В процессе анализа следует обязательно отметить «противоречие» между полным отсутствием глаголов (что и является общеизвестной отличительной чертой этого знаменитого стихотворения) и динамичностью, эмоциональной напряженностью стиха. Принято считать (и обычно так и бывает), что именно глаголы придают динамизм любому, не только поэтическому тексту, что без глаголов нет действия, нет движения. Но если предложить вчитаться в текст под этим углом зрения, то окажется, что стихотворение наполнено движением! Это движение времени от вечера к «заре», и это развитие лирического сюжета от «робкого дыханья» к страстным «лобзаньям». Соответственно это и изменение ритмического рисунка стиха: от спокойного, «тихого» повествования в первой строфе - до взволнованного, «задыхающегося» ритма в последней.

Попробуем разрешить эту проблемную ситуацию и ответить на вопрос: почему при полном отсутствии глаголов стихотворение не кажется статичным? Как, какими художественными средствами достигается этот эффект все нарастающего напряжения, движения во времени и в поэтическом пространстве?

Прежде всего это стихотворение, если внимательно его прочитать, буквально пронизано антитезами. Свет и тень, ночь и заря, робость и страсть, лобзания и слезы, счастье любви и печаль расставания - вот те «полюса», которые определяют лирическую энергию стиха.

Еще один прием - сочетание множества различного рода повторов. Во-первых, это повтор на протяжении всего текста одной и той же синтаксической конструкции - назывного предложения. При этом несколько предложений Темаяются не точками, а запятыми, и таким образом все стихотворение - это одно, на одном дыхании, а значит, быстро прочитанное сложносочиненное предложение! Той же художественной цели - усилению динамизма, эмоционального воздействия стиха - служат и повторы отдельных слов. Причем от начала к концу «степень» повторяемости возрастает вместе с эмоциональным напряжением: если во второй строфе это повторение двойное («свет ночной, ночные тени, тени без конца»), то в третьей эмоциональное напряжение доводится до предела тройным повтором союза «и», «дополненным» еще и повторением слова «заря» («и заря, заря!»).
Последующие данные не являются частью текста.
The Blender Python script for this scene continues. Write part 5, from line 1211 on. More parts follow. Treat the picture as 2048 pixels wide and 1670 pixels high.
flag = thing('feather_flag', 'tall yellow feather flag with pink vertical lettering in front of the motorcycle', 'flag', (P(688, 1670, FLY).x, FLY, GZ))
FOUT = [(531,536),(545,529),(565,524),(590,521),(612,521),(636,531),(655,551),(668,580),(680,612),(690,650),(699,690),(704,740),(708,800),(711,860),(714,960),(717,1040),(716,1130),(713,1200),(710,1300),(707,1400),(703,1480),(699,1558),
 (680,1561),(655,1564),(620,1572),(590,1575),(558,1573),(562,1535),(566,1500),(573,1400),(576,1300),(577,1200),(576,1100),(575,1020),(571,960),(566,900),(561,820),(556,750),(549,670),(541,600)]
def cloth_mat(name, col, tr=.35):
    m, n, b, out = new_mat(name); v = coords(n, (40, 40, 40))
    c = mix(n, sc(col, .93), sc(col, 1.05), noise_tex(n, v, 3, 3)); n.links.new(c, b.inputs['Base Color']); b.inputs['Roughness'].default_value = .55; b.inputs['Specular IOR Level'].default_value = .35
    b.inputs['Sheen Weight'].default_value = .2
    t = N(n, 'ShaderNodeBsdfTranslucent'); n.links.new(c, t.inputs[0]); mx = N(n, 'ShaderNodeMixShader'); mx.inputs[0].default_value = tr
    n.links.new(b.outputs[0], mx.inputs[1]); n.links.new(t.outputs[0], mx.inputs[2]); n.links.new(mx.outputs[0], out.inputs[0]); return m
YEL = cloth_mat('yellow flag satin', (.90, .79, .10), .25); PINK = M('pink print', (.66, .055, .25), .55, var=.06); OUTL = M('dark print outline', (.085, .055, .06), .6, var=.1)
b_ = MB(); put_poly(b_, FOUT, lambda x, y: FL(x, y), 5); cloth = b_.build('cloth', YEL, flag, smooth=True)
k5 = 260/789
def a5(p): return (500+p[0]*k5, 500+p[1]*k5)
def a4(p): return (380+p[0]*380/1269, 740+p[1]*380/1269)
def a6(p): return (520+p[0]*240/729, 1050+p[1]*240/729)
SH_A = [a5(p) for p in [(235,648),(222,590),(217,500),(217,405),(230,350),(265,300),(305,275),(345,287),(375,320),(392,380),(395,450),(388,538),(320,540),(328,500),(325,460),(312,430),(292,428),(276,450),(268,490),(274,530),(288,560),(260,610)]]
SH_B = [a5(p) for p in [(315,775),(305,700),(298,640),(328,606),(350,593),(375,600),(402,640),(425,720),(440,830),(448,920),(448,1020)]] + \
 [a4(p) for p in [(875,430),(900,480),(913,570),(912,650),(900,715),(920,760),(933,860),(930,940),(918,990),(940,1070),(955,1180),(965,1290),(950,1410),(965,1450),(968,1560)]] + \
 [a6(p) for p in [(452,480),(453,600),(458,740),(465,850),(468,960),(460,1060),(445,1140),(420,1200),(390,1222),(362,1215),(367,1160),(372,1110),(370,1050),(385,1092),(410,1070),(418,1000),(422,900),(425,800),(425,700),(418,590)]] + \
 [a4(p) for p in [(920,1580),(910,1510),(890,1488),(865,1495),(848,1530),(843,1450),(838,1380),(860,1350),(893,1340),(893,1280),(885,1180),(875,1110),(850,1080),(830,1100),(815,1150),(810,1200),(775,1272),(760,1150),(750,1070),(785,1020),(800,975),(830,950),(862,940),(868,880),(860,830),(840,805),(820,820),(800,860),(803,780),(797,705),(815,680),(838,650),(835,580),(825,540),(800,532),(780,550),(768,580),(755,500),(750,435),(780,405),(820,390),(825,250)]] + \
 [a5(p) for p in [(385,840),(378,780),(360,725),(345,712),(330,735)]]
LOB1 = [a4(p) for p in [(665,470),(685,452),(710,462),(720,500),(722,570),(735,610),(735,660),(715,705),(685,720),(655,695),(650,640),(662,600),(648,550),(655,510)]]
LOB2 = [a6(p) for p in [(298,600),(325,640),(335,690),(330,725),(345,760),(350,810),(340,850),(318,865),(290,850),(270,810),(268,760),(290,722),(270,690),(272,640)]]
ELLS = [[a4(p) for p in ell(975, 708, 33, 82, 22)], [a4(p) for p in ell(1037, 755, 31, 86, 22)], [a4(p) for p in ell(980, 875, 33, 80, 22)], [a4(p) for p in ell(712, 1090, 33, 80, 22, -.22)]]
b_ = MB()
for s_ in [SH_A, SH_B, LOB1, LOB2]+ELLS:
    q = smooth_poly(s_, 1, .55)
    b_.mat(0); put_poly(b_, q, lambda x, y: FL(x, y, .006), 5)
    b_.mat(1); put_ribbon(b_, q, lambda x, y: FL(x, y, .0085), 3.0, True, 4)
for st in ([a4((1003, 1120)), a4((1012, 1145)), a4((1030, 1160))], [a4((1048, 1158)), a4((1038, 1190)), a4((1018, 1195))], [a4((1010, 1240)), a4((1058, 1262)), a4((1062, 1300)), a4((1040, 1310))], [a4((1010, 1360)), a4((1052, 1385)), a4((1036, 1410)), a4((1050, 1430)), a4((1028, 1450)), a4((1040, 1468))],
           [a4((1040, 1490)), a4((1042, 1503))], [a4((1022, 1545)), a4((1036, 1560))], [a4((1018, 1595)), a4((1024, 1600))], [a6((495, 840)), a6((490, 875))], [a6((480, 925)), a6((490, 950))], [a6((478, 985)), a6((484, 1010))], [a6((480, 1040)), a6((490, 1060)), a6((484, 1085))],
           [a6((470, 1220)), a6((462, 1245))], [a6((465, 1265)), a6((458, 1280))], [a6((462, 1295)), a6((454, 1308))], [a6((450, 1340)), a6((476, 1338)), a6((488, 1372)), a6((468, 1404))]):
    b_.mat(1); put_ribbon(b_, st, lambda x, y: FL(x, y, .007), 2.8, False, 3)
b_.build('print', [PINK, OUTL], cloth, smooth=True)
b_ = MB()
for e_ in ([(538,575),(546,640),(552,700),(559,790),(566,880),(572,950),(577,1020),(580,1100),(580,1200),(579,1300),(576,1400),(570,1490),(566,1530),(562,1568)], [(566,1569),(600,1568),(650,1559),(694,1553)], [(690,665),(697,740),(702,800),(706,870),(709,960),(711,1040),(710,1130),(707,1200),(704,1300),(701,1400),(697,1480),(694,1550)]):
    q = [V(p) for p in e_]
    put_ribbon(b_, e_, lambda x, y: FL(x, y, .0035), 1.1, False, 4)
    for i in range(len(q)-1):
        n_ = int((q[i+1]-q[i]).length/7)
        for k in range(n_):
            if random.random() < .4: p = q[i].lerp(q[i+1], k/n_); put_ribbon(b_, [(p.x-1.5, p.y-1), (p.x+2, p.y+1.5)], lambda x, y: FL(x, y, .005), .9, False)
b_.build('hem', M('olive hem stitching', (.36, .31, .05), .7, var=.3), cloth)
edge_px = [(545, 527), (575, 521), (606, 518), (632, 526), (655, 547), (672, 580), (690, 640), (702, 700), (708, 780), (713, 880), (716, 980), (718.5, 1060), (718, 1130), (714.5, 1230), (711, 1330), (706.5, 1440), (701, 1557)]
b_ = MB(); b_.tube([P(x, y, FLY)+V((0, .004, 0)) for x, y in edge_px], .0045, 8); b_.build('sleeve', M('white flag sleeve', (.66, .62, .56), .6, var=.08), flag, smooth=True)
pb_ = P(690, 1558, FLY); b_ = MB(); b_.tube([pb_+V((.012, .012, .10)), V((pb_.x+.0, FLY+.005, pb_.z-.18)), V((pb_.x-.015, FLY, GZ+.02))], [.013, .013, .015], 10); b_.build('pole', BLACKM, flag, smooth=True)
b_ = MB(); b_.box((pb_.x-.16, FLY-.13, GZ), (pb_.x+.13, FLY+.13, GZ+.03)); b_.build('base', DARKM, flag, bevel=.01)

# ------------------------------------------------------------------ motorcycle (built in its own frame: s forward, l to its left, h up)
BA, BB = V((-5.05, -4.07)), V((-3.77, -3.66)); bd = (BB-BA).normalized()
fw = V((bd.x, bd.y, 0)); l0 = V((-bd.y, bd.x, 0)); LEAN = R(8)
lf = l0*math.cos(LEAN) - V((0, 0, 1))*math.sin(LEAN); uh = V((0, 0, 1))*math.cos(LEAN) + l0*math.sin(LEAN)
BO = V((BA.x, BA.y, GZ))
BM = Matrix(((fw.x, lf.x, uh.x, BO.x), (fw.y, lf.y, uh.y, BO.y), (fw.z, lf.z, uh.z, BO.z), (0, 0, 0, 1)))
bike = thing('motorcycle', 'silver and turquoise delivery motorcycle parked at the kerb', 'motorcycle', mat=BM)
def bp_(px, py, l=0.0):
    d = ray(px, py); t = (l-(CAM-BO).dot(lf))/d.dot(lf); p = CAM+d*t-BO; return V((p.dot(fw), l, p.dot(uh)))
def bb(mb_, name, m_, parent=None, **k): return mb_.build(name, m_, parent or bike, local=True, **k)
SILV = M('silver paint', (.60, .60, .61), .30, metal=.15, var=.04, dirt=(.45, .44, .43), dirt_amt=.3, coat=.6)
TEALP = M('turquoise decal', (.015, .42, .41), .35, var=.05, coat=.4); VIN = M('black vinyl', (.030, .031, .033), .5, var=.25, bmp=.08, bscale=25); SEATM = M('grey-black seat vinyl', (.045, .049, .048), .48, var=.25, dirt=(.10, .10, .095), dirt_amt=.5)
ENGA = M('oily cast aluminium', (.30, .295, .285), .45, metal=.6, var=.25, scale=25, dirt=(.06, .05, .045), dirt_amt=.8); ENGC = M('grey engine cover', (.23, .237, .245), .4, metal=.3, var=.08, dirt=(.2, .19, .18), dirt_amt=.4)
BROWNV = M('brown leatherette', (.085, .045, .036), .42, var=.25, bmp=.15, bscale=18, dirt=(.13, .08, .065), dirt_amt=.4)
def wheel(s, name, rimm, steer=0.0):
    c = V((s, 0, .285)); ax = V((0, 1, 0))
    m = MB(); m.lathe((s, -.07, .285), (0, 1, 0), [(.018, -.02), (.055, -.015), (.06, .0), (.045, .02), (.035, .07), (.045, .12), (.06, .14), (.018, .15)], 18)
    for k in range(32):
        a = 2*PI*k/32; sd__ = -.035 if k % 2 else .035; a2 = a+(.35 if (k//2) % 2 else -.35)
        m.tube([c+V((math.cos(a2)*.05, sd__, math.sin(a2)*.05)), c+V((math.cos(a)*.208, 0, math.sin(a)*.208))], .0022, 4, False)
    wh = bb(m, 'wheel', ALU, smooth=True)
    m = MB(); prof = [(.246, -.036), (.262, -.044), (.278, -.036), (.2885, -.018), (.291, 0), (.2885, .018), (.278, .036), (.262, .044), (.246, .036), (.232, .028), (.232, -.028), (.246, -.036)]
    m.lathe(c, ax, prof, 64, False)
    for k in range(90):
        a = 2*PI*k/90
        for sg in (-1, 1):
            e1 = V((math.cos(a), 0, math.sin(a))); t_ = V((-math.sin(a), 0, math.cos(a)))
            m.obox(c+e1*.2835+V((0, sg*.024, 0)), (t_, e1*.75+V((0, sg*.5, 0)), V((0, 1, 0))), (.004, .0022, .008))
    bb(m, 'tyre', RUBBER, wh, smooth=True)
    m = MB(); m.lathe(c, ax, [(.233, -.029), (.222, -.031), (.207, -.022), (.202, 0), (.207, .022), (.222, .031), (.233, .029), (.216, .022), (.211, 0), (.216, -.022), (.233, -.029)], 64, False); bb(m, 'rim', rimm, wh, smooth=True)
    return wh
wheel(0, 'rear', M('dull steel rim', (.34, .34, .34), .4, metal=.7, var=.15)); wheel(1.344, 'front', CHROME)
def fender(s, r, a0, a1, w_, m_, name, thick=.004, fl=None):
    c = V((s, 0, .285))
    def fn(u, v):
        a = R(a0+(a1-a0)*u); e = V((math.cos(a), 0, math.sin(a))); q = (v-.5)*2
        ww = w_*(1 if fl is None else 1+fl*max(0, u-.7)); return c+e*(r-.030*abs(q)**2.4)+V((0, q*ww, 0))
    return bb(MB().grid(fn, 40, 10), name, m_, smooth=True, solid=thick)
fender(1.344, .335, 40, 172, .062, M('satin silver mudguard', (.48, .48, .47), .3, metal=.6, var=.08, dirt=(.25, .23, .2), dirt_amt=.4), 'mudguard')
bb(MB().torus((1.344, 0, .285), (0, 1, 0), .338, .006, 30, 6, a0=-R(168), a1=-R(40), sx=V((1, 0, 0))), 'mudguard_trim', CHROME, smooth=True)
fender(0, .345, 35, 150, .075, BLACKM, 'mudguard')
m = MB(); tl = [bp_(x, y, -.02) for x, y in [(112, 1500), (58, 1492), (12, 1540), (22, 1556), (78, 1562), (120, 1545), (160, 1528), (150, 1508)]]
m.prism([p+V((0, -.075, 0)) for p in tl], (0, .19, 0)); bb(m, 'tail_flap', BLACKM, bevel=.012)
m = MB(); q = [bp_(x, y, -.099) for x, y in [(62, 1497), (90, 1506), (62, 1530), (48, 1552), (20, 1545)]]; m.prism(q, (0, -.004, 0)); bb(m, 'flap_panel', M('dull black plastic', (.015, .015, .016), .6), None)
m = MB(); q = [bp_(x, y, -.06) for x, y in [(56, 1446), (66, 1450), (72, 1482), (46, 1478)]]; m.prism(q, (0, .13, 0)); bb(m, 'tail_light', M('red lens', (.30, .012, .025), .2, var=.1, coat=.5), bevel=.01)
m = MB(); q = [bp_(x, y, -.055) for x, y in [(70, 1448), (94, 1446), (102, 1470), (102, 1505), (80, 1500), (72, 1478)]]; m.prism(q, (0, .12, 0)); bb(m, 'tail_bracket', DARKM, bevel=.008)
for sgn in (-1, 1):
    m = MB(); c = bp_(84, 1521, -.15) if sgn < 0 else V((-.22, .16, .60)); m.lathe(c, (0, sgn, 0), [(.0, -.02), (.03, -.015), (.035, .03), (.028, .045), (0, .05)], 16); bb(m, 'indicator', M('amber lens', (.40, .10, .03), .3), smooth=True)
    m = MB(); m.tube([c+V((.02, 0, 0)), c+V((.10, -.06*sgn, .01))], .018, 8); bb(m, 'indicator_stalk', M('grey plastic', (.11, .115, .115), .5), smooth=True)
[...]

И наконец, это звукопись - аллитерации и ассонансы, повторы одних и тех же гласных и согласных звуков, как бы аккомпанирующих происходящему: «р» и «л», передающие журчанье быстрого ручья, трудно произносимое тройное «р» в сочетании «пурпур розы», «отражающее» затрудненное, взволнованное дыхание влюбленных, спешащих насладиться последними минутами встречи.

Динамизм стиху придает и его неповторимый ритм, сама его музыка - сочетание четырехстопного хорея с совсем коротким и «быстрым» трехсложным.

Таким образом, анализ художественной формы стихотворения на всех ее уровнях позволяет выявить тончайшие нюансы смысла, проникнуть в художественный мир поэта, всю жизнь искавшего Красоту и находившего ее в гармоническом слиянии человеческого и природного мира.

Анализа позволяет рассмотреть стихотворение «Шепот, робкое дыханье…» в широком и, может быть, несколько неожиданном контексте - в сопоставлении с художественным миром классической восточной поэзии.

Основанием для этого служит прежде всего соединение в одном поэтическом тексте образов соловья и розы, как бы кольцом, в первой и последней строфе, «обрамляющих» стихотворение Фета. Ведь любому, кто хоть однажды держал в руках сборник лирических стихотворений любого восточного классика, известно, что «соловей и роза» - это наиболее распространенный в восточной поэзии образ - метафора любви и творчества во имя любви.

«Соловей, лишенный розы, умолкает, не поет…// Навои с тобой в разлуке птицей безголосой был», - читаем у узбекского классика Навои.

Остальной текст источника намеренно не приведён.